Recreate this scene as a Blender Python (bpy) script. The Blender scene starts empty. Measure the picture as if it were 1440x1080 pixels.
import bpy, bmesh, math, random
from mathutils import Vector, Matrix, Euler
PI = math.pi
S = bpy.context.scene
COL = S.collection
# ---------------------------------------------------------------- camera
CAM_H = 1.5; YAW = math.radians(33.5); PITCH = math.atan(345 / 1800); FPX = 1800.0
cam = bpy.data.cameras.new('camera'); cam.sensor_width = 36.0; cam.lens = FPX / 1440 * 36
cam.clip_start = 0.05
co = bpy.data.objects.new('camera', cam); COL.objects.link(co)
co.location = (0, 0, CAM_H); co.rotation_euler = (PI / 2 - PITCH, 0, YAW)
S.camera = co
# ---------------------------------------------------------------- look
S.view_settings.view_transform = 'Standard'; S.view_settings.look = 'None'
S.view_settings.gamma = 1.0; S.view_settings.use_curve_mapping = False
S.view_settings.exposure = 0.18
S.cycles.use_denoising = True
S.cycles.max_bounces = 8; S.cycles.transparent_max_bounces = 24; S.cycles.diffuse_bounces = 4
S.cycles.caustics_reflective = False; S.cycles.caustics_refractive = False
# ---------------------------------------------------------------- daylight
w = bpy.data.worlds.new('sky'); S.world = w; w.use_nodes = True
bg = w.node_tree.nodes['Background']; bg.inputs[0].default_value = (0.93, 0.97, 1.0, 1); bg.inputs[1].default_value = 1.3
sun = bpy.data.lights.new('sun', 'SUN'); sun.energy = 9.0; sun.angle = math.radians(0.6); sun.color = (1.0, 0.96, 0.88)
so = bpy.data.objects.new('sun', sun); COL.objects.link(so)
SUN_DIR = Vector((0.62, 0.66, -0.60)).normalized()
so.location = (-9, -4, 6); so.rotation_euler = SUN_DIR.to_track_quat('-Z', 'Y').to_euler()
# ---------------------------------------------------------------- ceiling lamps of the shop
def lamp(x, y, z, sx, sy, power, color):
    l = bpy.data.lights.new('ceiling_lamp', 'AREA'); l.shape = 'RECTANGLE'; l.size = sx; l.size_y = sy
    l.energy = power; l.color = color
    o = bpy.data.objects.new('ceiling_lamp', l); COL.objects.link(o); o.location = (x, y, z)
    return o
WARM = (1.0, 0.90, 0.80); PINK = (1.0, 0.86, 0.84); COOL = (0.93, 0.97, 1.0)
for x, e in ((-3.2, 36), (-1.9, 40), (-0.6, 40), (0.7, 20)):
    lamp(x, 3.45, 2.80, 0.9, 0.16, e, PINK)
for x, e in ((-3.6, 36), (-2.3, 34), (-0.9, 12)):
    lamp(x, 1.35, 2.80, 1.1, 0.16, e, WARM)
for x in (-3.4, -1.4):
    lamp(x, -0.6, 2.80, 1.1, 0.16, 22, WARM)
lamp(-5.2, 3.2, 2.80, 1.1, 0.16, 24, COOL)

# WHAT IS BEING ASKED
Search the data above for the string "scene" and return every line that has it.

# OUTPUT
Recreate this scene as a Blender Python (bpy) script. The Blender scene starts empty. Measure the picture as if it were 1440x1080 pixels.
S = bpy.context.scene